Бывает, что происходит какое-то чудо. Подросток и наставник знакомятся, ничего не зная друг о друге. Эту информацию мы даём в последний момент. И вот на пути в детский дом я говорю наставнице, что у неё будет в подопечных девочка и называю имя. А она мне говорит, что у неё два сына и она всю жизнь хотела девочку, причём с именем, какое носит её подопечная в паре. Как не верить в то, что этот проект про чудеса тоже?
— Приходится ли работать в этом проекте с родителями этих детей?
— Нет. Мы не работаем с родителями или родственниками. Администрация детских домов сообщает нам, что есть дети, которые общаются со своими родными, но у нас прямых контактов с ними нет.
— Что вы хотите для этого проекта в Омске? Каким видите его в перспективе?

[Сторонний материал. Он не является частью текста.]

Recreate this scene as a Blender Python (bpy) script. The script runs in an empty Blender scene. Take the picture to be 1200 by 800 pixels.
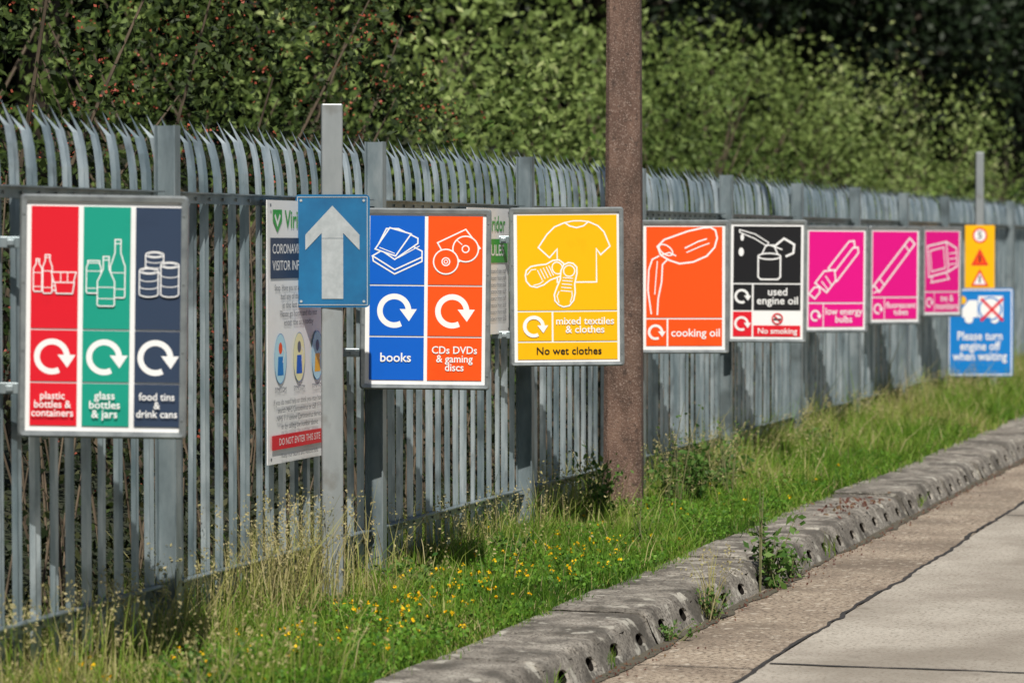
import bpy, math, random
import numpy as np
from mathutils import Vector, noise as mnoise
random.seed(7); rng=np.random.default_rng(7)
sc=bpy.context.scene
sc.view_settings.view_transform='Standard'; sc.view_settings.look='None'; sc.view_settings.exposure=0
col=sc.collection
pi=math.pi
# ---------------------------------------------------------------- materials
def lin(h):
    h=h.lstrip('#'); r=[int(h[i:i+2],16)/255 for i in (0,2,4)]
    return tuple((c/12.92 if c<=.04045 else ((c+.055)/1.055)**2.4) for c in r)+(1,)
def c3(r,g,b): return (r,g,b,1)
def M(name,cols,scale=5,rough=.8,bump=0,bscale=None,metal=0,speck=None,detail=6,spec=.5,stretch=None,pos=None,stain=None,bdist=.01,stain2=None):
    m=bpy.data.materials.new(name); m.use_nodes=True; nt=m.node_tree; N=nt.nodes; L=nt.links
    b=N['Principled BSDF']; b.inputs['Roughness'].default_value=rough; b.inputs['Metallic'].default_value=metal
    b.inputs['Specular IOR Level'].default_value=spec
    tc=N.new('ShaderNodeTexCoord'); mp=N.new('ShaderNodeMapping'); L.new(tc.outputs['Object'],mp.inputs[0])
    if stretch: mp.inputs['Scale'].default_value=stretch
    nz=N.new('ShaderNodeTexNoise'); nz.inputs['Scale'].default_value=scale; nz.inputs['Detail'].default_value=detail; nz.inputs['Roughness'].default_value=.62
    L.new(mp.outputs[0],nz.inputs['Vector'])
    cr=N.new('ShaderNodeValToRGB'); L.new(nz.outputs[0],cr.inputs[0]); e=cr.color_ramp.elements
    n=len(cols); pos=pos or [.3+.4*i/(max(1,n-1)) for i in range(n)]
    while len(e)<n: e.new(.5)
    for i,cc in enumerate(cols): e[i].position=pos[i]; e[i].color=cc
    out=cr.outputs[0]
    for item,det,wd in ((speck,2,.07),(stain,8,.14),(stain2,8,.05)):
        if not item: continue
        s,cc,th,amt=item
        n2=N.new('ShaderNodeTexNoise'); n2.inputs['Scale'].default_value=s; n2.inputs['Detail'].default_value=det; L.new(tc.outputs['Object'],n2.inputs['Vector'])
        r2=N.new('ShaderNodeValToRGB'); r2.color_ramp.elements[0].position=th; r2.color_ramp.elements[1].position=th+wd
        r2.color_ramp.elements[0].color=(0,0,0,1); r2.color_ramp.elements[1].color=(amt,amt,amt,1); L.new(n2.outputs[0],r2.inputs[0])
        mx=N.new('ShaderNodeMix'); mx.data_type='RGBA'; L.new(r2.outputs[0],mx.inputs[0]); L.new(out,mx.inputs[6]); mx.inputs[7].default_value=cc; out=mx.outputs[2]
    L.new(out,b.inputs['Base Color'])
    if bump:
        n3=N.new('ShaderNodeTexNoise'); n3.inputs['Scale'].default_value=bscale or scale*3; n3.inputs['Detail'].default_value=6; L.new(tc.outputs['Object'],n3.inputs['Vector'])
        bp=N.new('ShaderNodeBump'); bp.inputs['Strength'].default_value=bump; bp.inputs['Distance'].default_value=bdist; L.new(n3.outputs[0],bp.inputs['Height']); L.new(bp.outputs[0],b.inputs['Normal'])
    return m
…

— Я хочу, чтобы проект рос и развивался. Чтобы люди понимали, зачем приходят сюда, чтобы не бросали при появлении трудностей. Существует стереотип в обществе, что дети в детском доме пропащие и так далее. Они просто хотят внимания, неважно, какого качества это внимание, а получить его плохими поступками проще. Когда этих детей принимают, несмотря ни на что, они начинают меняться. Через принятие другого ты внутренне принимаешь себя. Я анализировала также то, как наставники изменились за год. У многих наблюдается колоссальный внутренний рост, появляется другой взгляд на детей, более бережный, полный любви, опыт принятия другого человека, умение заботиться не только о себе и родных людях, но и о постороннем человеке. Кто-то начинает ценить больше свои семьи, иначе относиться к своим детям. Масштабность этого проекта — поменять мир, увидеть его другими глазами, самому вырасти, стать добрее. Человека человеком делает умение заботиться не только о себе, но и о других людях.